Of all people, they should know better. Consider the following.

The bodyguard

One of the objects dug up is a statue of Amon, lord of the gods in Egypt and known as Tut's protector. Exhuming it along with a reported 150 other personal items like money and jewelry, as well as the mummified king himself, doesn't say much for Amon's bodyguarding. What's more, these items were meant for Tut's afterlife, which is why he took so much with him. Now they lie in a Paris hall for anyone to see for the price of a ticket. Does anyone care that the deceased - a19-year-old boy king - is going without into the afterlife that he believed in? Yahoo calls the collection "the largest number of Tutankhamun artifacts ever to have left Cairo." Really?

Where was the regard of the Egyptian Supreme Council of Antiquities? Yahoo says that this group shares in the gate receipts for the show. In other words, the hell with the boy's beliefs. There's money to be made. With all this in mind, the scene at the show borders on the obscene. At the opening, the Paris Review noted that despite long lines, visitors had the opportunity to have their photograph taken.

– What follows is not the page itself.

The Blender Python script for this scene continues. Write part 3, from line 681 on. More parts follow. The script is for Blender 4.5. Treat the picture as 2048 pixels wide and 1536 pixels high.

What, no hot dog stands?

Breaking faith

I wrote of this show last year when it was presented at the California Science Center and reviewed by LA Times art critic Christopher Knight as Tut's "desperate bid for immortality." But Knight failed to acknowledge that such a bid went out of the window with his belongings, along with his mummified remains were unburied.

By the way, that jewelry in the exhibit was originally wrapped inside his mummified bandages? I'd understand if the display was mounted by some Phineas T. Barnum emporium of curiosities operated for profit and intended as entertainment. But not by Tut's own people.